* EXERCISE TASK: Beginning with the first line below, please repeat the material exactly, ending with the line that includes "cam_d.dof.aperture_fstop = 5.0".

* DATA PROVIDED:
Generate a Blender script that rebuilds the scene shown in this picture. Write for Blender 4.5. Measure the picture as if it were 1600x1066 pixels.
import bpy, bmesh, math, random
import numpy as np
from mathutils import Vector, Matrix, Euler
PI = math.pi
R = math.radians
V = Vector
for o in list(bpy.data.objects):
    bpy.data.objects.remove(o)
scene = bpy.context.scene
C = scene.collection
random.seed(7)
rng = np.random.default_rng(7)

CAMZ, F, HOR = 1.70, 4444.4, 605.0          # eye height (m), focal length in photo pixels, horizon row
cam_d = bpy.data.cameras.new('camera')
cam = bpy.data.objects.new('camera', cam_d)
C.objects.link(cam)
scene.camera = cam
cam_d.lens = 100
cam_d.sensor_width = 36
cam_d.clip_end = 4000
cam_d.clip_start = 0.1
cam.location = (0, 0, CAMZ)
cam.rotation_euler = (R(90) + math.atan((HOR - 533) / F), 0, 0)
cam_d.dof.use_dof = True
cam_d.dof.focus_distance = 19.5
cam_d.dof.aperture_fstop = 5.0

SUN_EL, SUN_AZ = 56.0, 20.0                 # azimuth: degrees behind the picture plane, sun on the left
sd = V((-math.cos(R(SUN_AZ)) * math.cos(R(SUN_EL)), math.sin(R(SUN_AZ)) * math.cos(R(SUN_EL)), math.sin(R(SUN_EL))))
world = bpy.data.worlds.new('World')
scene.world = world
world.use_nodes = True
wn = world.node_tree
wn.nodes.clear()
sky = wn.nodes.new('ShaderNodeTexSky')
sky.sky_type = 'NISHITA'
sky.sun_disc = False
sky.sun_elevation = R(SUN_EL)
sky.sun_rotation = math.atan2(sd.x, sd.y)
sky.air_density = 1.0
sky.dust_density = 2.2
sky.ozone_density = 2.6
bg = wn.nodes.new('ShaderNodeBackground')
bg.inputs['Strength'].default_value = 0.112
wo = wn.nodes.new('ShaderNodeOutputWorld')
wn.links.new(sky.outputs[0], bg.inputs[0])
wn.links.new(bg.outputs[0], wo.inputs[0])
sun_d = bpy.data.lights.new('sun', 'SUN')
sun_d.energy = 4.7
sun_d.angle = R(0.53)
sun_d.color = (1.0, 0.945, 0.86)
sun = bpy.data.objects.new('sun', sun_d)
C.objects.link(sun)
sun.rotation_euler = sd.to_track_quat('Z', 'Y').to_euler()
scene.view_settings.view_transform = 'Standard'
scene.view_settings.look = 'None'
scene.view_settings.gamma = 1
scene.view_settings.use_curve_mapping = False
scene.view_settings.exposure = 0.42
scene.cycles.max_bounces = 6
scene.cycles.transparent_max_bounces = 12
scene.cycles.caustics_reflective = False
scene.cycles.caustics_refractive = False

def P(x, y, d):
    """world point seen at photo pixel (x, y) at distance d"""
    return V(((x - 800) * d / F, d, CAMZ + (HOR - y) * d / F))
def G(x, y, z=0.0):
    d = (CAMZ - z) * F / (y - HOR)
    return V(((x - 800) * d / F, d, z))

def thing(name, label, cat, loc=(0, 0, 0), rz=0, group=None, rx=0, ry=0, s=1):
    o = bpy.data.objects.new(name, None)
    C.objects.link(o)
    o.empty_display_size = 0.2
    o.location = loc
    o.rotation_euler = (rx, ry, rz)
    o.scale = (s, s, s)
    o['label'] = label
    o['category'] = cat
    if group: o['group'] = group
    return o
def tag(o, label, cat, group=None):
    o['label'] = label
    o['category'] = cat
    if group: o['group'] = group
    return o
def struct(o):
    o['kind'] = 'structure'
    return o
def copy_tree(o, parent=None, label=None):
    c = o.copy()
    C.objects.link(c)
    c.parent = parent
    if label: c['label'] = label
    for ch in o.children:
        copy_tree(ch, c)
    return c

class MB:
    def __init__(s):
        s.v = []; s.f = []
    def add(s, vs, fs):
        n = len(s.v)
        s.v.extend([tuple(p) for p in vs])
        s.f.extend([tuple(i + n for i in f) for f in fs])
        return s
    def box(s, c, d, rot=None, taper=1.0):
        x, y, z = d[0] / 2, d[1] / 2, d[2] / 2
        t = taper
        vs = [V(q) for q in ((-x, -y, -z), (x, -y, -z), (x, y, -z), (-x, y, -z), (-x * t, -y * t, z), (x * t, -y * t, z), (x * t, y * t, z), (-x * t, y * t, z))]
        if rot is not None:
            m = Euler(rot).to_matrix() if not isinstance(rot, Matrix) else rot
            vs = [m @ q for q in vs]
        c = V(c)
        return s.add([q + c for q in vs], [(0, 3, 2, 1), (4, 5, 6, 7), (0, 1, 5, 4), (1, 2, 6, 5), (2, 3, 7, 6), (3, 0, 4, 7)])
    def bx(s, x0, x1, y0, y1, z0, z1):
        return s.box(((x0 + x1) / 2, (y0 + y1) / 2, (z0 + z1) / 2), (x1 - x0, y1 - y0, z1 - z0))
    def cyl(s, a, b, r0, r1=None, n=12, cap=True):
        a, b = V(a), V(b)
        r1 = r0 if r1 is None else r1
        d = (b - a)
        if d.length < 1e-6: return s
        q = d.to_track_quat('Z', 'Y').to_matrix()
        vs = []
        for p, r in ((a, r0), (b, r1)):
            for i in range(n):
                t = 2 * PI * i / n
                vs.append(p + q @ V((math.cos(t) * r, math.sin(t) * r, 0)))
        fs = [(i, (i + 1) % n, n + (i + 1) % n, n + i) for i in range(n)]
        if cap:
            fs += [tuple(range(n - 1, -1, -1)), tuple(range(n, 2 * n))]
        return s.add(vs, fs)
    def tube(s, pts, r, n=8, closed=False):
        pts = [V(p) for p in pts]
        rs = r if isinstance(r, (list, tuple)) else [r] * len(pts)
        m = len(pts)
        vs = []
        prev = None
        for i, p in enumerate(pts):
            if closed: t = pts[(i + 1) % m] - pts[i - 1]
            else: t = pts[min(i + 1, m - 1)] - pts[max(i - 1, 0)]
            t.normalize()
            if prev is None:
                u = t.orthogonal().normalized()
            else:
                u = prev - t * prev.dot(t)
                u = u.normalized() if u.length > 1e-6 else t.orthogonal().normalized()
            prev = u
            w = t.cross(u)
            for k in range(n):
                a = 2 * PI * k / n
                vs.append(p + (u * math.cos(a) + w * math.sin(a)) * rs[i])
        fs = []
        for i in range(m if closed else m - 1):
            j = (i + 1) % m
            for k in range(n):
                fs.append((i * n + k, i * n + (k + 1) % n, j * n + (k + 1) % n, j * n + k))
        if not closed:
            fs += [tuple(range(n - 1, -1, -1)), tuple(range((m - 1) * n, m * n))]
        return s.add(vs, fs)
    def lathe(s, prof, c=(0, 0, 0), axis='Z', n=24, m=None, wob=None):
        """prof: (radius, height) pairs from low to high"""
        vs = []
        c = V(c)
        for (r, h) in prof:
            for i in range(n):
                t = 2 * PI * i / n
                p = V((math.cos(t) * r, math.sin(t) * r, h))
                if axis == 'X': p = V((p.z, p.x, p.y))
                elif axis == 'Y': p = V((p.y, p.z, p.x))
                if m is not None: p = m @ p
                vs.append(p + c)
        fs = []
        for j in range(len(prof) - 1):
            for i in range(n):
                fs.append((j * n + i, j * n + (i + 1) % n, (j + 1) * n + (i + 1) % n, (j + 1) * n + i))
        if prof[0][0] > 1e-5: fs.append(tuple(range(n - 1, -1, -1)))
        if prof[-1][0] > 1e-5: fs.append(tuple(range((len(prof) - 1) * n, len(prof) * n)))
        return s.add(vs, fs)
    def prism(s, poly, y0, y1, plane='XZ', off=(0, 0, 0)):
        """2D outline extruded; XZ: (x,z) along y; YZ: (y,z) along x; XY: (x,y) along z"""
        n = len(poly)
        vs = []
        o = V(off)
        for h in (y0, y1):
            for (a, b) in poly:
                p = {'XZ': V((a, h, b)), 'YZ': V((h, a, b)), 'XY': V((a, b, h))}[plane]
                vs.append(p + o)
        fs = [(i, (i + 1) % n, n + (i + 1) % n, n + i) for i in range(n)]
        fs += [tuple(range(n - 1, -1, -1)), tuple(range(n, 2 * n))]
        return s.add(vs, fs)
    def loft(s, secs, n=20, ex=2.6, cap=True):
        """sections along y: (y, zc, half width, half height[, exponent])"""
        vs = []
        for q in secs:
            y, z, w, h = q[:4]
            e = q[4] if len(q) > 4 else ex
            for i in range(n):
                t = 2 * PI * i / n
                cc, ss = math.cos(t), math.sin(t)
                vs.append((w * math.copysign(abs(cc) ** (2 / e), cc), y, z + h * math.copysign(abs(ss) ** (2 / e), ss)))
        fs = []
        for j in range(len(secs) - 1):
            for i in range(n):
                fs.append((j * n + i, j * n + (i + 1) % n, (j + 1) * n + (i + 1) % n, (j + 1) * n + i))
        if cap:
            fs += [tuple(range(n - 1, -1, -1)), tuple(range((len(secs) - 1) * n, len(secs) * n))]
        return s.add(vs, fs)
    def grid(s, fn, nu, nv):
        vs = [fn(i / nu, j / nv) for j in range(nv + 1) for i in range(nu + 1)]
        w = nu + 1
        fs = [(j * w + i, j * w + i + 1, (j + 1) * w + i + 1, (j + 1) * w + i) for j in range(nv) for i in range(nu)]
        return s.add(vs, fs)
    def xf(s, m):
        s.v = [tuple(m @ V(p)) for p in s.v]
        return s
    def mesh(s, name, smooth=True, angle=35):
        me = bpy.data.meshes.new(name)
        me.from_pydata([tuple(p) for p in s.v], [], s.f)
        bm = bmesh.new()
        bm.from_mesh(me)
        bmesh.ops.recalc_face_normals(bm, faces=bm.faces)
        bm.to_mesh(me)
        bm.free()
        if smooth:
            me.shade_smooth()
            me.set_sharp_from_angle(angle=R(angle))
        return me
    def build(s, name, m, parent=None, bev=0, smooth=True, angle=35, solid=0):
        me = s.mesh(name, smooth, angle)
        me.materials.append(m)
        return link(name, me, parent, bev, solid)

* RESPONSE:
Generate a Blender script that rebuilds the scene shown in this picture. Write for Blender 4.5. Measure the picture as if it were 1600x1066 pixels.
import bpy, bmesh, math, random
import numpy as np
from mathutils import Vector, Matrix, Euler
PI = math.pi
R = math.radians
V = Vector
for o in list(bpy.data.objects):
    bpy.data.objects.remove(o)
scene = bpy.context.scene
C = scene.collection
random.seed(7)
rng = np.random.default_rng(7)

CAMZ, F, HOR = 1.70, 4444.4, 605.0          # eye height (m), focal length in photo pixels, horizon row
cam_d = bpy.data.cameras.new('camera')
cam = bpy.data.objects.new('camera', cam_d)
C.objects.link(cam)
scene.camera = cam
cam_d.lens = 100
cam_d.sensor_width = 36
cam_d.clip_end = 4000
cam_d.clip_start = 0.1
cam.location = (0, 0, CAMZ)
cam.rotation_euler = (R(90) + math.atan((HOR - 533) / F), 0, 0)
cam_d.dof.use_dof = True
cam_d.dof.focus_distance = 19.5
cam_d.dof.aperture_fstop = 5.0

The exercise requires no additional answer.